Mehmanparast destacou também que há uma "inquietação" no Ocidente diante da aproximação entre os três países - sobretudo após os esforços diplomáticos de Brasília e Ancara para superar o impasse internacional quanto aos rumos do programa nuclear iraniano. O porta-voz acrescentou, ainda, que o temor diante dessa nova aliança levou os países a optarem por medidas apressadas - como a aprovação de novas sanções a Teerã e até mesmo ao ataque israelense a um barco turco que tentava romper o bloqueio imposto à Faixa de Gaza.

Amorim: "Há apelo, não interferência"

Em Brasília, o ministro das Relações Exteriores, Celso Amorim, reagiu às declarações vindas de Teerã, negando que o Brasil tivesse a intenção de interferir no caso. Ele assegurou que o governo brasileiro respeita e sempre respeitou a soberania iraniana.

- A mim, nunca falaram em interferência - disse o ministro. - As autoridades iranianas reagiram de forma respeitosa às declarações do presidente Lula. Não vi ressentimento e não vejo mal-estar no episódio. É claro que preferimos que haja uma solução e isso já foi dito várias vezes.

Amorim voltou a insistir no fato de que o caso da iraniana "tocou na sensibilidade das pessoas no mundo inteiro" e, sem entrar em detalhes sobre o teor das acusações apresentadas contra Sakineh, o chanceler destacou que o presidente Luiz Inácio Lula da Silva fez a proposta de dar asilo à condenada em função das boas relações que mantém com Ahmadinejad.

- O apelo de uma pessoa com quem você tem relações amistosas tem mais chances de ser bem-sucedido - explicou Amorim, após reunir-se com o chanceler chileno, Alfredo Moreno.

Sakineh, de 43 anos, aguarda o desfecho de sua sentença de morte numa prisão iraniana em Tabriz. Inicialmente condenada por adultério em 2006, pesa ainda contra ela a acusação de envolvimento no assassinato de seu marido. O caso ganhou enorme repercussão internacional quando seu ex-advogado, Mohamad Mostafei, contou num blog na internet o drama vivido por Sakineh, mãe de dois filhos. A sentença está sendo reavaliada pela Justiça do Irã, e um parecer definitivo deve ser emitido somente após o mês sagrado do Ramadã, que termina no próximo dia 9 de setembro. Especula-se que a condenação ao apedrejamento seja substituída por enforcamento.

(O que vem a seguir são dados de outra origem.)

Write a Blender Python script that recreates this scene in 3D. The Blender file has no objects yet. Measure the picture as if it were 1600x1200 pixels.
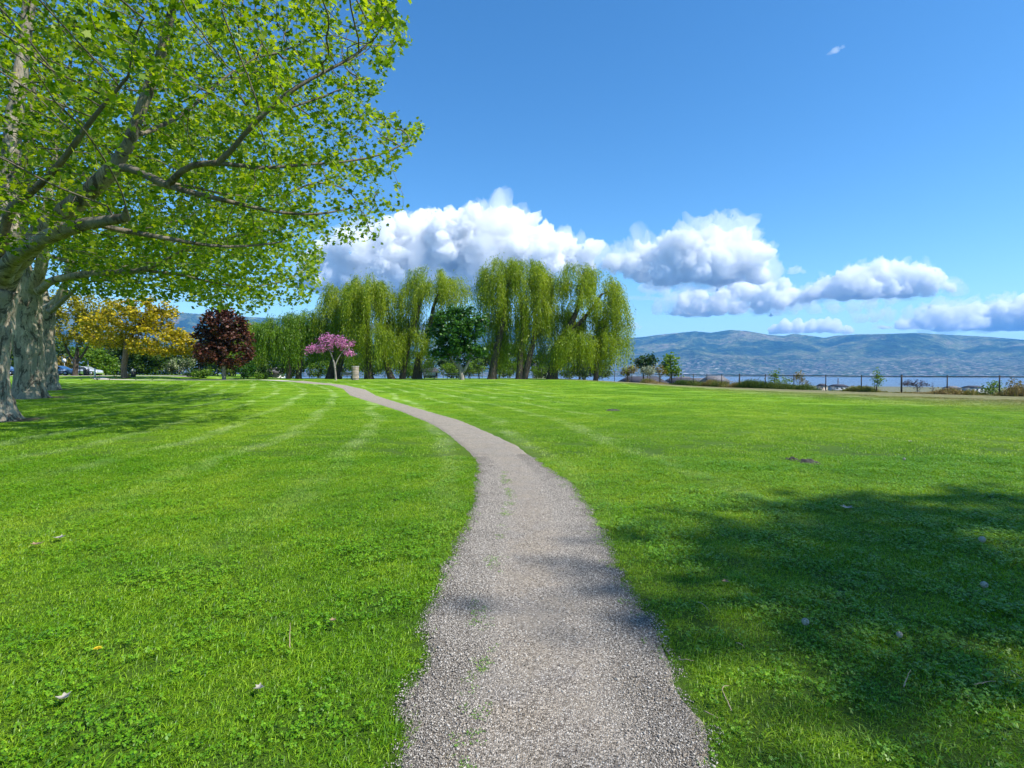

Na terça-feira, o presidente iraniano, Mahmoud Ahmadinejad, havia feito seu primeiro comentário público sobre a mulher - e negou a oferta brasileira de asilo a Sakineh.

Ahmadinejad defende Pyongyang

Ontem, o presidente se absteve de comentar o caso, mas adotou um discurso semelhante ao do porta-voz de seu governo. Após receber as novas credenciais dos embaixadores de Coreia do Norte e Irlanda em Teerã, Ahmadinejad insinuou que os Estados Unidos "tentam plantar a semente da discórdia entre as nações".

- A restauração da paz e da segurança global só tem sido possível graças à resistência de algumas nações à arrogância - declarou Ahmadinejad, aconselhando os EUA "a não adotarem medidas provocativas". - É nossa incumbência exercer a vigilância para lidar com a arrogância.

No tom desafiador que caracteriza seus discursos, o líder iraniano destacou o apoio incondicional de seu governo ao criticado programa nuclear desenvolvido pelo governo comunista da Coreia do Norte, comparável, segundo ele ao iraniano pela "finalidade pacífica".

- O céu é o limite para as relações entre Teerã e Pyongyang.